Quello che James Cameron ha saputo cogliere, fino a rendere un capolavoro immortale la sua messa in scena di una tragedia collettiva.

L’amore non è soltanto degli altri

Per il sottoscritto l’amore è arrivato tardi, come la piena comprensione del mio essere. Nel 2005 ero andato con un’amica al cinema a vedere un film che, uscito dalla sala, ricordo mi fosse piaciuto; ma nulla più. L’amica invece era rimasta colpita, aveva poi cominciato a confidarsi a lungo con me a proposito del suo amore per un’altra ragazza.

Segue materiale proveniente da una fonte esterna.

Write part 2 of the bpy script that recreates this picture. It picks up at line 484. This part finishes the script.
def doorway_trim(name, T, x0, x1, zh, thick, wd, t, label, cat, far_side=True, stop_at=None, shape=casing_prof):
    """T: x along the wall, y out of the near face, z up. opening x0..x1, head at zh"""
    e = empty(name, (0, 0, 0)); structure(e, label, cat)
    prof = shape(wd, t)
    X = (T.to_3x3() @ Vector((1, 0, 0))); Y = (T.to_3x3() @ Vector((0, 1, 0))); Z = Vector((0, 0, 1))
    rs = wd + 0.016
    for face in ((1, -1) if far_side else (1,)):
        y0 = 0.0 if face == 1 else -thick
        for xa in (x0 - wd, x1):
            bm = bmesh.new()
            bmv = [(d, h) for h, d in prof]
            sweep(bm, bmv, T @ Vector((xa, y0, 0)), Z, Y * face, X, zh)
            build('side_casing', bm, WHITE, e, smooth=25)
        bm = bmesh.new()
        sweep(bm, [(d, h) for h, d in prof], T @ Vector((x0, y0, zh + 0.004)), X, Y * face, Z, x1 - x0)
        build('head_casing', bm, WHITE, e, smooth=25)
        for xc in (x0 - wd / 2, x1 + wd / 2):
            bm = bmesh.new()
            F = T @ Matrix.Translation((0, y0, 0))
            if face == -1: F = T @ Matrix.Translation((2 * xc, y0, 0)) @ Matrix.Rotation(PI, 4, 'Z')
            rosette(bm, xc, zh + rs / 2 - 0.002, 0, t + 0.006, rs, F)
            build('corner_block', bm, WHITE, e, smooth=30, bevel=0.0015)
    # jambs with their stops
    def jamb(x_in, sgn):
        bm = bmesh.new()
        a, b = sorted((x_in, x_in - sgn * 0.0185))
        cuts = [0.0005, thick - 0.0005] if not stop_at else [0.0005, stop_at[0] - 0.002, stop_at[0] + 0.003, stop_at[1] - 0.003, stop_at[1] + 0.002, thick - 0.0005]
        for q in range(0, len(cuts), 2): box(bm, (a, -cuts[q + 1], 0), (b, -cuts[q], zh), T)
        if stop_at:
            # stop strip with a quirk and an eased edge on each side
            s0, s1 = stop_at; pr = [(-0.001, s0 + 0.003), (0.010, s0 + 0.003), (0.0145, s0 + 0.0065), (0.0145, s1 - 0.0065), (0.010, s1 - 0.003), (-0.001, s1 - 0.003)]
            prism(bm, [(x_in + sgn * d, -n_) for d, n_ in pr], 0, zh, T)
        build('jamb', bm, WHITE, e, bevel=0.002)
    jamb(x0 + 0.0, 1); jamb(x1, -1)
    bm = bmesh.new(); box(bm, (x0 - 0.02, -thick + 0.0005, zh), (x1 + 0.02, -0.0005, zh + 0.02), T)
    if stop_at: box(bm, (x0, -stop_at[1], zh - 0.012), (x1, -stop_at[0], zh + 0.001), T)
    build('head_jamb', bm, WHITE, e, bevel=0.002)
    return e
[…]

I segreti di Brokeback mountain parlava di due cowboy gay negli Stati Uniti rurali degli anni Cinquanta, eppure ha saputo liberare un’omosessuale dalla vergogna del non detto. E chissà quanti, insieme a lei. Io no: il mio senso di ragno non aveva ancora colto appieno il messaggio di una pellicola straniera che ci veniva a dire che – per quanto tormentato possa essere l’amore – non è un tabù amare una persona del proprio sesso.

Quando poi ho riguardato Brokeback mountain una seconda volta, a distanza di anni e con piena consapevolezza, mi sono commosso fino alle lacrime a fiumi per la rivelazione di una storia d’amore diversa da tutte, con la sua ruvidezza e tenerezza, che apre gli occhi agli spettatori. Proprio come ho potuto assistere in prima persona.

La vita nello strappo di un biglietto

Adesso che i capelli iniziano a colorarsi di grigio, prediligo le sale tranquille del centro città. Quelle che proiettano i film in lingua originale e senza intervallo. Ci vado volentieri anche da solo: è la mia fuga dalla realtà.

Le megaproduzioni mi incantano ancora, ma diffido un poco dei film con più marketing che anima. Quando mi siedo sulla poltroncina, però, ho sempre l’aspettativa di lasciarmi trasportare via lontano dalla storia a cui sto per assistere.

Di nuovi talenti visionari ce ne sono tanti, basti pensare al recente Everything everywhere all at once, e i grandi maestri sanno stupirci ancora, come ha dimostrato Spielberg con la sua celebrazione del cinema e della sua famiglia, in The Fabelmans.

A pensarci bene anche queste mie righe sono una lettera d’amore: alla settima arte, e a chi me l’ha fatta conoscere.